Quando a imprensa é notícia, um dos dois está doente – a imprensa ou a notícia. No momento, quem está gravemente enferma é a imprensa mundial e não apenas o tablóide inglês News of the World que deixará de circular neste domingo (10/7) depois de 168 anos de vida.

O vilão nesta história não é o jornalismo sensacionalista (a “imprensa amarela”, como é chamada em toda parte, exceto no Brasil; marrom, por óbvias razões).

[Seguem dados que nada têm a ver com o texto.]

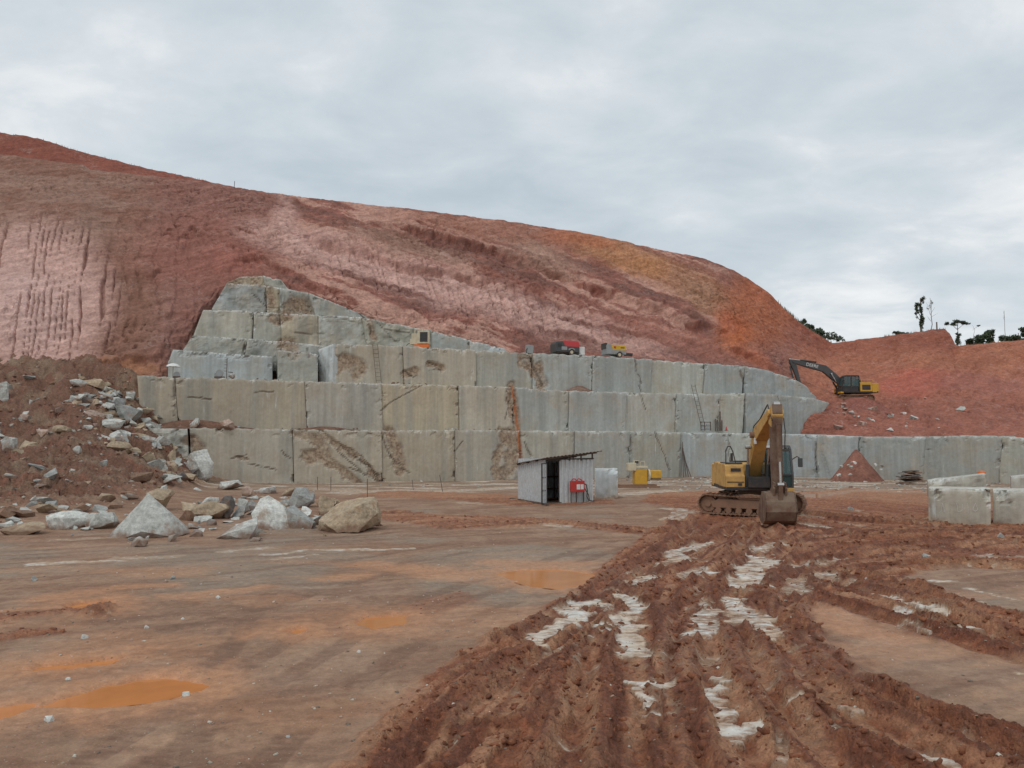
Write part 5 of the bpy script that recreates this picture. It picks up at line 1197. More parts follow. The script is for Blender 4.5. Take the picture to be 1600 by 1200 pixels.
# ------------------------------------------------------------------ corrugated hut
def corr(a, b, z0, z1, pitch=.25, amp=.032, zb1=None):
    """corrugated sheet from plan point a to b; zb1: top height at b"""
    a, b = Vector(a), Vector(b); L_ = (b - a).length; t_ = (b - a) / L_; n_ = Vector((-t_.y, t_.x)); zb1 = z1 if zb1 is None else zb1
    xs = []; s = 0.0
    while s < L_ - .001:
        for f_, h in ((0, 0), (.42, 0), (.55, 1), (.87, 1)):
            q = s + f_ * pitch
            if q < L_: xs.append((q, h))
        s += pitch
    xs.append((L_, 0)); vs = []
    for q, h in xs:
        p = a + t_ * q - n_ * (amp * 2 * h)
        zt = z1 + (zb1 - z1) * q / L_; vs += [(p.x, p.y, z0), (p.x, p.y, zt)]
    fs = [(2 * i, 2 * i + 2, 2 * i + 3, 2 * i + 1) for i in range(len(xs) - 1)]
    # thickness
    m = len(vs); vs += [(x + n_.x * .012, y + n_.y * .012, z) for x, y, z in vs]; fs += [tuple(k_ + m for k_ in f)[::-1] for f in fs]
    mb = MB(); mb.add(vs, fs); return mb
hc = gp(854, 788.5); HT = math.radians(24)
hut = empty('metal_hut', (hc.x, hc.y, gz(hc.x, hc.y) - .02), HT, 'small white corrugated metal hut with open door and dark sloping roof', 'hut')
HW, HL, HH = 2.72, 3.45, 2.26
corr((.72, 0), (HW, 0), .04, HH).build('front_wall', M['sheet'], hut)
corr((0, HL), (0, 0), .04, HH).build('side_wall', M['sheet'], hut)
corr((HW, 0), (HW, HL), .04, HH).build('side_wall', M['sheet'], hut)
corr((HW, HL), (0, HL), .04, HH).build('back_wall', M['sheet'], hut)
dl = MB(); e0 = Vector((-.02, -.03)); e1 = Vector((-.46, -.40))
for p in (e0, e1): dl.bar((p.x, p.y, .06), (p.x, p.y, 2.1), .05)
for z in (.08, .72, 1.38, 2.08): dl.bar((e0.x, e0.y, z), (e1.x, e1.y, z), .04)
door = dl.build('door', M['black'], hut)
corr((e1.x + .02, e1.y + .06), (e0.x + .02, e0.y + .06), .1, 2.06).build('door_sheet', M['sheet'], door)
MB().bar((.0, 0, 0), (.0, 0, HH + .05), .06).bar((.72, .02, 0), (.72, .02, HH), .05).bar((0, .02, HH - .05), (.72, .02, HH - .05), .05).build('door_frame', M['black'], hut)
rz0, rz1 = 2.36, 2.70; rx0, rx1, ry0, ry1 = -.25, HW + .42, -.35, HL + .25
rf = MB(); xs = []; s = 0.0; Lr = rx1 - rx0
while s < Lr:
    for f_, h in ((0, 0), (.3, 0), (.45, 1), (.75, 1)):
        if s + f_ * .21 < Lr: xs.append((s + f_ * .21, h))
    s += .21
vs = []
for q_, h in xs:
    z = rz0 + (rz1 - rz0) * q_ / Lr + .035 * h
    vs += [(rx0 + q_, ry0, z), (rx0 + q_, ry1, z - .42)]
m_ = len(vs); vs2 = vs + [(x, y, z - .012) for x, y, z in vs]
fs = [(2 * i, 2 * i + 2, 2 * i + 3, 2 * i + 1) for i in range(len(xs) - 1)]
rf.add(vs2, fs + [tuple(k_ + m_ for k_ in f)[::-1] for f in fs] + [(2 * i, 2 * i + m_, 2 * i + 2 + m_, 2 * i + 2) for i in range(len(xs) - 1)])
roof = rf.build('roof', M['roof'], hut)
for y in (-.2, .9, 2.0, 3.2):
    MB().bar((rx0 + .05, y, rz0 - .04 - .105 * (y + .35)), (rx1 - .3, y, rz0 - .04 - .105 * (y + .35) + (rz1 - rz0) * (Lr - .35) / Lr), .06, .07).build('roof_beam', M['wood'], roof)
for x in (.1, .75, 1.35, 2.0, HW - .05):
    MB().bar((x, -.03, HH - .06), (x, -.03, rz0 + (rz1 - rz0) * (x - rx0) / Lr - .02), .06).build('roof_post', M['wood'], roof)
MB().bar((-.1, -.04, HH + .02), (HW + .02, -.04, HH + .05), .05, .07).build('wall_plate', M['black'], hut)
for i in range(5):
    MB().box((.05 + .3 * i + .3, HL / 2, .03), (.28, HL - .1, .05)).build('floor_plank', M['wood'], hut)
MB().box((-.30, HL * .45, .05), (.16, HL + 1.1, .10)).box((.2, -.14, .05), (1.1, .18, .10)).build('skid_beam', M['wood'], hut)
sh = MB().box((1.2, HL - .35, 1.25), (2.2, .45, .05)).box((1.2, HL - .35, .6), (2.2, .45, .05)).bar((.3, HL - .2, 0), (.3, HL - .2, 2.0), .05).bar((2.1, HL - .2, 0), (2.1, HL - .2, 2.0), .05).build('shelf', M['wood'], hut)
for i, (x, z, s_) in enumerate(((.55, 1.42, .25), (.9, 1.4, .2), (.6, .75, .22), (1.0, .76, .25), (.5, .2, .3))):
    MB().box((x, HL - .5 - .1 * i, z), (s_, s_, s_ * 1.1)).build('stored_box', [M['grey'], M['red'], M['beige'], M['interior'], M['orange']][i], hut, bevel=.02)
# red fire point beside it
fp = hut.matrix_basis @ Vector((1.62, -.30, 0)); fe = empty('hose_cabinet', (fp.x, fp.y, gz(fp.x, fp.y)), HT, 'red cabinet on legs with white papers and hoses, before the hut wall', 'cabinet')
MB().box((0, 0, .82), (.80, .16, .58)).build('case', M['red'], fe, bevel=.03)
for s_ in (-.36, -.05, .38): MB().bar((s_, .02, 0), (s_, .02, .55), .04).build('leg', M['black'], fe)
for x, w in ((.02, .2), (.24, .17)): MB().box((x, -.085, .80), (w, .01, .26)).build('paper_sheet', M['white'], fe)
MB().tube([(-.35, 0, 1.1), (-.25, -.03, 1.22), (-.12, -.03, 1.2), (-.05, -.02, 1.1), (.05, -.03, 1.22), (.2, -.03, 1.18), (.28, -.02, 1.1)], .025).build('hose', M['red'], fe)
MB().tube([(.38, -.05, .95), (.5, -.06, .9), (.55, -.08, .6), (.5, -.1, .3), (.6, -.12, .1), (.8, -.15, .06), (.9, -.2, .08)], .03).tube([(.42, -.02, .7), (.62, -.05, .4), (.66, -.1, .12), (.5, -.2, .05)], .025).build('drain_hose', M['rubber'], fe)
# rough stone block to the right of the hut
def freeblock(label, u0, u1, vt, vb, d, tn, th, yaw=.1, rough=.05, vt2=None, name='stone_block', chip=1.5, group=None):
    n_ = Vector((yaw, -1, 0)).normalized(); Pm = at((u0 + u1) / 2, vb, d)
    o = block(name, None, [(u0, vb + 4), (u0, vt)], [(u1, vb + 4), (u1, vt if vt2 is None else vt2)], Pm, n_, th, 0, tn, step=.09, rough=rough, chip=chip, mud=.28)
    tag(o, label, 'stone block', group); return o
freeblock('rough chalky stone block standing right against the hut', 929, 966, 733, 776, 45.2, 'pale', 1.3, -.1, .05)
freeblock('large stone block with chalk scribbles in front of the right bench', 1450, 1549, 763, 818, 30.6, 'grey', 1.7, -.56, .03, 765)
freeblock('stone block cut by the right picture edge, beside the chalk-marked one', 1551, 1660, 766, 820, 30.2, 'grey', 1.7, -.60, .05, 767)
freeblock('wedge-topped stone block behind the chalk-marked one', 1449, 1542, 752, 772, 34.6, 'grey', 1.6, -.50, .1, 741)
freeblock('far stone block at the right edge behind the front pair', 1579, 1660, 745, 770, 39.0, 'grey', 1.5, -.6, .05, 738)
blk = [o for o in bpy.data.objects if o.get('label', '').startswith('large stone block with chalk')][0]
for u, v, lst in ((1470, 800, [(0, 0), (3, -14), (6, 0)]), (1495, 798, [(0, -12), (2, 2), (8, 0), (9, -10)]), (1512, 800, [(0, -14), (1, 2)]), (1520, 796, [(0, 0), (4, -10), (8, 0), (4, 3), (0, 0)])):
    P0 = blk.location; n_ = Vector((-.56, -1, 0)).normalized(); q = [onplane(u + a, v + b, at(1500, 818, 30.6) + n_ * .035, n_) - P0 for a, b in lst]
    cm = MB()
    for a, b in zip(q[:-1], q[1:]): cm.bar(a, b, .007, .012)
    cm.build('chalk_mark', M['white'], blk)
p = at(1534, 746, 37.2); dr = empty('orange_drum', (p.x, p.y, p.z - .05), .3, 'orange plastic drum on the stones at right', 'drum')
MB().cyl((0, 0, 0), (0, 0, .12), .16, .18, n=16).cyl((0, 0, .12), (0, 0, .30), .18, .18, n=16).build('body', M['orange'], dr, bevel=.015)
MB().cyl((0, 0, .30), (0, 0, .36), .14, .11, n=16).build('lid', M['orange'], dr)
MB().cyl((0, 0, -.12), (0, 0, 0.0), .15, .15, n=12).build('stand', M['grey'], dr)
sl = empty('slab_pile', (at(1420, 750, 60)[:2] + (0,)) if False else (at(1421, 750, 60).x, 60, 0), .1, 'untidy pile of dark broken slabs beside the dirt cone', 'slab pile')
rr_ = random.Random(4)
for i in range(11):
    w = rr_.uniform(1.0, 2.3); z = .08 + i * .085
    MB().box((rr_.uniform(-.45, .45) * (1 - i / 14), rr_.uniform(-.4, .4), z + .04), (w * (1 - i / 20), rr_.uniform(.7, 1.3), .075), rot=(rr_.uniform(-.12, .12), rr_.uniform(-.13, .13), rr_.uniform(-.5, .5))).build('slab', M['boulder'], sl, bevel=.012, color=[RT['dark'], RT['brown'], RT['dark'], RT['pink']][i % 4])

# ------------------------------------------------------------------ wire saw behind the hut
p = gp(985, 754); ws = empty('wire_saw_machine', (p.x, 55.5, 0), math.radians(8), 'yellow and beige stone-cutting wire saw behind the hut', 'machine')
MB().box((-.55, 0, .15), (2.6, .9, .16)).box((-.55, -.5, .06), (3.0, .08, .12)).box((-.55, .5, .06), (3.0, .08, .12)).build('base_rail', M['mudsteel'], ws, bevel=.02)
MB().box((-.30, .1, .75), (.9, .7, 1.05)).build('column', M['yellow2'], ws, bevel=.04)
mo = MB().box((.72, 0, .92), (.82, .8, .55)).build('motor_housing', M['yellow2'], ws, bevel=.06)
MB().box((.72, -.1, .60), (.7, .6, .1)).build('motor_plate', M['steel'], mo)
MB().cyl((.20, -.1, .85), (.30, -.1, .85), .42, n=28).build('flywheel', M['beige'], ws)
MB().cyl((.12, -.1, .85), (.20, -.1, .85), .14, n=14).build('hub', M['steel'], ws)
ct = MB().box((-.45, 0, 1.42), (1.25, .55, .16)).box((-.95, 0, 1.45), (.55, .6, .55)).build('control_cabinet', M['beige'], ws, bevel=.03)
MB().box((-.62, -.05, 1.75), (.34, .3, .26)).build('control_panel', M['beige'], ct, bevel=.03)
MB().box((-.62, -.21, 1.77), (.26, .02, .17)).build('screen', M['interior'], ct)
MB().tube([(-.3, 0, 1.5), (-.28, 0, 1.82), (.02, 0, 1.82), (.04, 0, 1.5)], .025).build('guard_rail', M['beige'], ct)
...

Irresponsável não foi o ex-diretor do semanário Andy Coulson ou seu repórter preferido, Clive Goodman, detidos na sexta-feira (8/7) pela Scotland Yard sob aplausos gerais.

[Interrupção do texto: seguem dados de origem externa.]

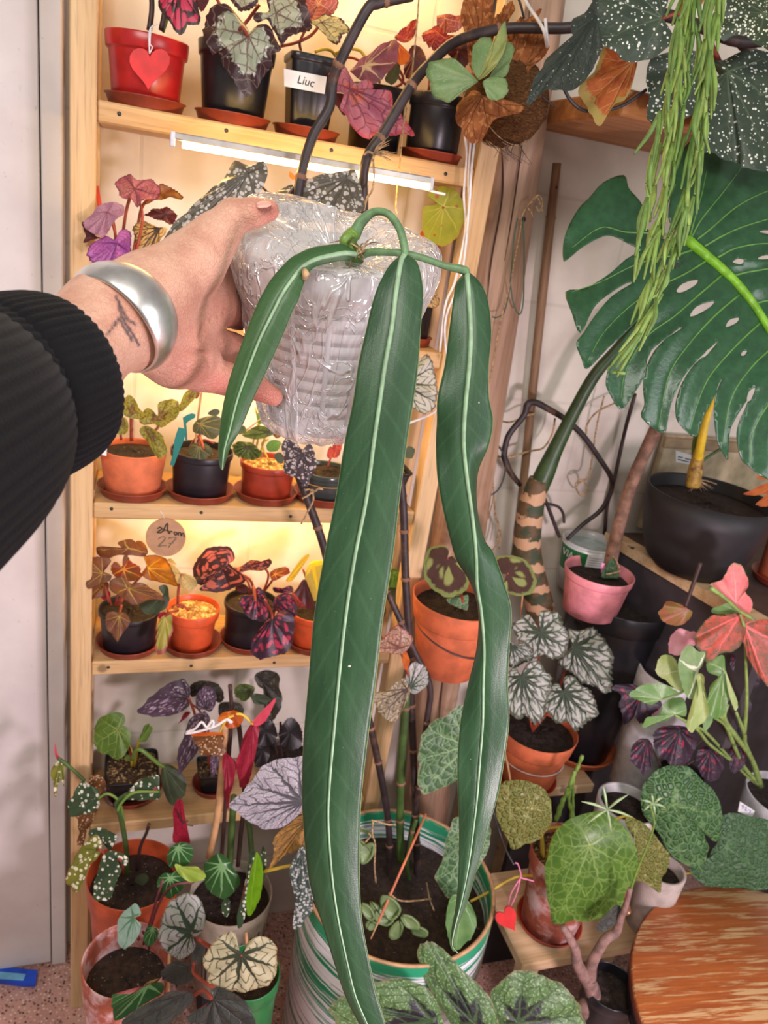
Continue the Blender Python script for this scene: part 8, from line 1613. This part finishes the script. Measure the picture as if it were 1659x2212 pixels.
# stone pot beside it, white pot behind
t = potted('stone_pot', 'pale stone pot on the low stand behind the largest bright green leaf', 'pot', (1392, 1990), (1402, 1880), 96, 80, Yq - .035, M['concrete'], ZC + .001, 0, fill=.85, wall=.006)
t = potted('potted_cactus', 'pinkish white pot with segmented green stems behind the bright green leaf', 'potted plant', (1315, 1860), (1320, 1738), 132, 104, 1.0, M['white_pot'], None, 0, fill=.88, wall=.006)
WP = PINFO[t.name]
for P, r_ in (([(505, 560), (530, 480), (560, 420), (590, 370)], .004), ([(580, 590), (590, 520), (575, 440), (590, 340), (620, 280), (650, 205)], .0036), ([(600, 560), (598, 460), (600, 350), (606, 290)], .003), ([(520, 540), (545, 460), (570, 380)], .003)): 
    ps = [onY(x, y, .985) for x, y in R6b(P)]; Q_ = crom(np.array(ps), 5); stem(t, Q_, [r_ * (1 + .28 * math.sin(i * 1.9)) for i in range(len(Q_))], gr[0], 'segment_stem', 8, 1)
rs8 = thing('plant_riser', (WP[0][0], 1.0, ZC + .0005), 'dark box under the pinkish white pot', 'riser')
MB().box((WP[0][0] - .045, .955, ZC + .0005), (WP[0][0] + .045, 1.045, WP[0][2] - .001), .003).mk('box', M['black_matt'], rs8, smooth=False)
# woody branched succulent
t = potted('potted_succulent', 'bare branching woody succulent in a black pot beside the wooden stool', 'potted plant', (1262, 2290), (1262, 2140), 120, 96, .765, M['black'], None, .12, fill=.9)
SU = PINFO[t.name]; wm = plain('bark_pinkish', (132, 102, 94), .7, .2, 60, .4, 140, dirt=(206, 190, 190), dsc=60, dthr=(.66, .72))
for P, R_ in (([(640, 1600), (700, 1540), (700, 1470), (650, 1390), (620, 1330), (610, 1260), (570, 1180), (545, 1140)], [.016, .015, .0135, .011, .0095, .008, .007, .006]), ([(690, 1420), (700, 1340), (740, 1260), (780, 1200), (830, 1170), (860, 1090), (890, 1010), (910, 930)], [.011, .010, .009, .0085, .008, .0055, .0045, .004]), ([(890, 1010), (940, 850), (1000, 700), (1040, 580), (1020, 480)], [.003, .002, .0016, .0014, .0012])):
    stem(t, [onY(x, y, .765) for x, y in R6b(P)], R_, wm if R_[0] > .005 else M['stalk_green'], 'branch', 12)
th = plain('thin_leaf', (150, 176, 130), .4)
for c_, L_ in (((785, 500), 150), ((1035, 470), 70)):
    for a in np.linspace(0, 6.28, 6, endpoint=False):
        a += .35; q = (c_[0] + L_ * math.cos(a) * (1 if abs(math.sin(a)) < .8 else .8), c_[1] + L_ * .85 * math.sin(a)); MB().tube([onY(*R6b([c_])[0], .775), onY(*R6b([((c_[0] + q[0]) / 2, (c_[1] + q[1]) / 2 - 6)])[0], .77), onY(*R6b([q])[0], .775)], [.0012, .0022, .0006], 6, 4).mk('thin_leaf', th, t)
LP(t, 'dusky', [(730, 1130), (770, 1080), (830, 1020), (860, 1040), (840, 1110), (790, 1150), (740, 1170)], (840, 1040), (740, 1165), .775, R6b)
LP(t, 'brown_spot', [(880, 960), (910, 930), (900, 1010), (915, 1060), (880, 1080), (860, 1110)], (890, 960), (870, 1100), .78, R6b)
rs9 = thing('plant_riser', (SU[0][0], .765, .002), 'dark box under the woody succulent', 'riser')
MB().box((SU[0][0] - .04, .725, .002), (SU[0][0] + .04, .805, SU[0][2] - .001), .003).mk('box', M['black_matt'], rs9, smooth=False)
stem(t, [onY(*R6b([p])[0], .79) for p in ((560, 1180), (548, 1230))], .001, M['stalk_dark'], 'twig') if False else None
# stool
ZT = .46
ep = [onZ(x, y, ZT) for x, y in R6b([(1659, 942), (1400, 920), (1200, 950), (1080, 1010), (990, 1080), (940, 1150), (912, 1250), (912, 1400), (940, 1550), (1000, 1667)])]
A2 = np.array([[2 * p[0], 2 * p[1], 1] for p in ep]); b2_ = np.array([p[0] ** 2 + p[1] ** 2 for p in ep]); so_ = np.linalg.lstsq(A2, b2_, rcond=None)[0]
sc_ = np.array([so_[0], so_[1], ZT]); sr_ = math.sqrt(so_[2] + so_[0] ** 2 + so_[1] ** 2)
print('STOOL', sc_, sr_)
t = thing('stool', (sc_[0], sc_[1], .002), 'round stool with a worn orange wooden seat at the lower right', 'stool')
sgm = N('worn_seat'); o_ = sgm.co(); ro = sgm.n('ShaderNodeMapping'); sgm.put(ro.inputs[0], o_); ro.inputs[2].default_value = (0, 0, .12)
n1 = sgm.noise(sgm.scale(ro.outputs[0], (9, 150, 150)), 1.0, 6, .7, .3); n2 = sgm.noise(sgm.scale(ro.outputs[0], (5, 34, 34)), 1.0, 4); n3 = sgm.noise(sgm.scale(ro.outputs[0], (8, 220, 220)), 1.0, 2)
c_ = sgm.mix(sgm.step(n2, .3, .7), (176, 98, 50), (150, 78, 40)); c_ = sgm.mix(sgm.m('MULTIPLY', sgm.step(n3, .4, .7), .4), c_, (206, 120, 56))
wr = sgm.m('ADD', n1, sgm.m('MULTIPLY', sgm.m('SUBTRACT', n2, .5), .5))
c_ = sgm.mix(sgm.step(wr, .50, .60), c_, (206, 168, 120))
sgm.done(sgm.pbr(c_, .42, sgm.bump(n1, .3, .002)))
prof = [(.001, -.022), (sr_ - .002, -.022), (sr_ - .0005, -.019), (sr_, -.003), (sr_ - .003, 0), (.001, 0)]
MB().lathe(prof, sc_, 110).mk('seat', sgm.mat, t)
MB().lathe([(sr_ + .0008, -.0195), (sr_ + .0012, -.019), (sr_ + .0012, -.005), (sr_ + .0006, -.0045)], sc_, 110).mk('edge_band', plain('band_brown', (110, 52, 40), .5), t, label='dark red brown edge band')
MB().lathe([(.001, -.060), (sr_ - .008, -.060), (sr_ - .004, -.058), (sr_ - .004, -.0225), (.001, -.0225)], sc_, 90).mk('apron', M['black'], t)
for a in (1.75, 4.4, 5.6, .4): 
    e = np.array([math.cos(a), math.sin(a), 0]); MB().tube([sc_ + e * (sr_ - .045) + [0, 0, -.058], np.array([sc_[0], sc_[1], .004]) + e * (sr_ - .03)], [.017, .014], 14, 3).mk('leg', M['black'], t)
# blue packet on the floor
t = thing('packet', onZ(30, 2115, .004), 'blue and pale cyan packet lying on the floor at the left edge', 'packet')
sgp = [onZ(x, y, .003) for x, y in [(-40, 2098), (0, 2096), (81, 2103), (77, 2132), (52, 2132), (-40, 2120)]]
V, F_ = prism(sgp, .003, .014); mk('packet_body', V, F_, plain('packet_blue', (22, 78, 206), .35), t, smooth=False)
sgp = [onZ(x, y, .0145) for x, y in [(-40, 2101), (0, 2099), (56, 2104), (50, 2118), (-40, 2112)]]
V, F_ = prism(sgp, .0142, .0146); mk('packet_panel', V, F_, plain('packet_cyan', (120, 190, 230), .35), t, smooth=False)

O bandido inconfundível é o magnata nascido australiano Rupert Murdoch, o 13º homem mais poderoso e 117º mais rico do mundo, dono do jornal liquidado e uma das figuras mais nefastas da galeria contemporânea, patrão e patrono da extrema-direita americana e das afiliadas em todos os continentes. A Fox News de sua propriedade é um alto-falante com 85 milhões de assinantes cativos dispostos a acreditar em qualquer uma de suas mentiras e delirantes cruzadas.

Regulação efetiva

Murdoch precisa de um novo Orson Welles para ser retratado cabalmente. É fascinado com a imprensa, compra veículos para degradá-los, sobretudo quando se trata de jornalões tradicionais. Assim fez com o Times de Londres, depois comprou o prestigioso Wall Street Journal para lustrar o seu currículo e portfólio, não para usá-lo como paradigma. Na mesma Nova York é dono do ferocíssimo New York Post – um dos dois tablóides da cidade – que adorou mostrar o socialista Dominique Strauss-Kahn algemado. Quando Murdoch esbarra num adversário inalcançável, procura destruí-lo, caso da modelar BBC, patrimônio do povo inglês, que tenta sitiar através da BSkyB.

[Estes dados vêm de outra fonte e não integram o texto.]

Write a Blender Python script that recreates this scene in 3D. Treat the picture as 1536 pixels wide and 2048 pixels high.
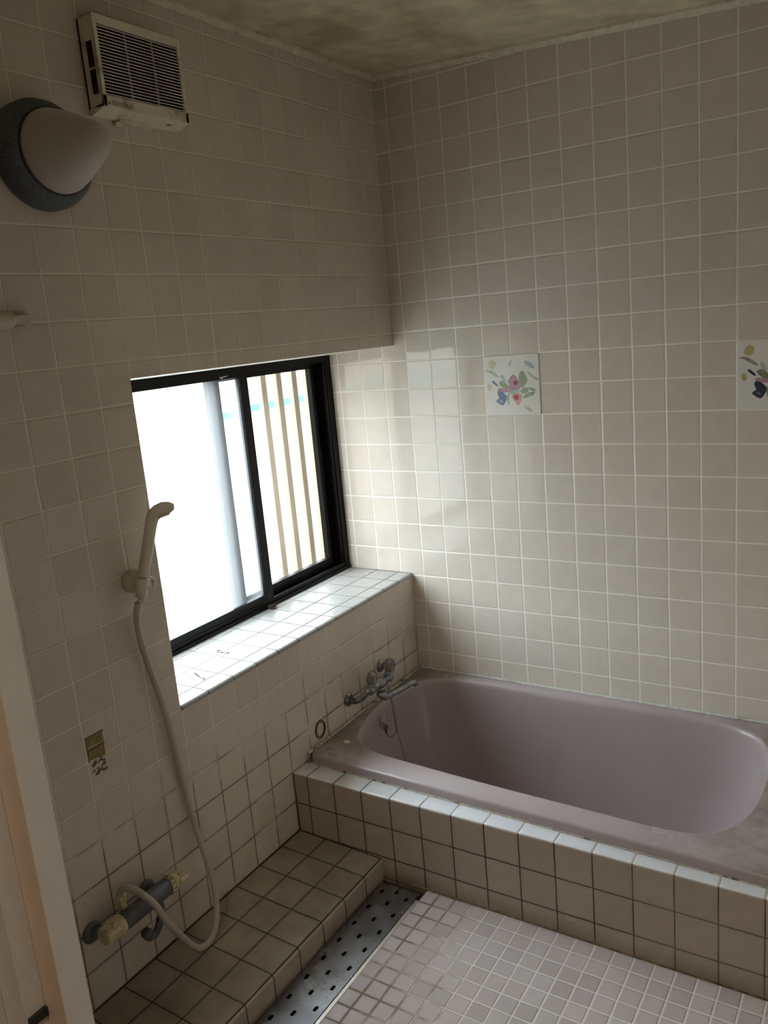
import bpy, bmesh, math, random
from mathutils import Vector, Matrix
random.seed(7)
C = bpy.context.scene.collection
for o in list(bpy.data.objects): bpy.data.objects.remove(o)
Z0 = 1.47                      # room floor level is world z = 0; wall tile rows are counted from a tile joint 1.47 m up

# ------------------------------------------------------------------ camera
cam = bpy.data.cameras.new('camera'); camo = bpy.data.objects.new('camera', cam); C.objects.link(camo)
rt = Vector((0.84449, 0.52837, -0.08758)); dn = Vector((0.04259, -0.22925, -0.97244)); fw = Vector((-0.53388, 0.81748, -0.2161))
m = Matrix((rt, -dn, -fw)).transposed().to_4x4(); m.translation = Vector((1.59092, -2.59402, 0.12554 + Z0))
camo.matrix_world = m
cam.sensor_fit = 'AUTO'; cam.sensor_width = 36; cam.lens = 1666.49 / 2048 * 36; cam.clip_start = 0.02; cam.clip_end = 100
bpy.context.scene.camera = camo

# ------------------------------------------------------------------ light
SKY = 1.0                      # overcast sky: brighter and bluer towards the zenith
w = bpy.data.worlds.new('overcast'); bpy.context.scene.world = w; w.use_nodes = True
wt = w.node_tree; bg = wt.nodes['Background']; bg.inputs[1].default_value = SKY
_tc = wt.nodes.new('ShaderNodeTexCoord'); _sp = wt.nodes.new('ShaderNodeSeparateXYZ'); wt.links.new(_tc.outputs['Generated'], _sp.inputs[0])
_mr = wt.nodes.new('ShaderNodeMapRange'); _mr.inputs[1].default_value = 0.0; _mr.inputs[2].default_value = 1.0; wt.links.new(_sp.outputs[2], _mr.inputs[0])
_mx = wt.nodes.new('ShaderNodeMix'); _mx.data_type = 'RGBA'; wt.links.new(_mr.outputs[0], _mx.inputs[0])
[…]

O dominical News of the World está envolvido há quase uma década com um jornalismo de sarjeta. Sua liquidação é falaciosa, vai resumir-se à desativação do título, substituído pelo tablóide co-irmão, The Sun, que passará a circular também aos domingos. E ficará muito mais lucrativo porque a News Corporation é a maior especialista mundial em esvaziar as redações de jornalistas.

Murdoch foi um dos primeiros barões da mídia a regozijar-se com o fim dos jornais impressos. Antes mesmo do adversário The Economist, que em 2006 publicou a temerária capa garantindo o fim do jornal impresso – e da qual agora solenemente se arrepende (ver, neste Observatório, “Quem matou o jornal?”)–, Murdoch já enxergava na digitalização da imprensa uma forma de solapar a multissecular instituição jornalística comprometida com a preservação do interesse público.

O fim do seu jornal é um episódio vergonhoso numa sociedade como a inglesa, matriz da cruzada universal pela liberdade de impressão. John Milton, autor da Areopagítica (1644), morreria mais uma vez ao tomar conhecimento das barbaridades e vilanias que se cometeram em nome do sagrado direito de expressar-se sem controles ou licenças. Ressuscitado, o poeta organizaria passeatas pelas ruas inglesas em favor de uma autorregulação eficaz e efetiva, socialmente responsável.

Preço alto

O episódio seria classificado como irrelevante, localizado, se a conjuntura fosse outra. A grave crise econômica americana é filha da delirante direita que jogou o país em duas aventuras guerreiras praticamente simultâneas, caríssimas e, inevitavelmente, perdidas.

O desastre financeiro de 2008 resultou do culto desmedido ao deus Mercado que nenhuma figura decente e lúcida ousaria enfrentar com receio de ser fichada como comunista pela mídia de Murdoch e seus cães de guarda.

O News of the World não deixará saudades. É o preço que as sociedades pagam para ter notícias de um mundo menos sórdido.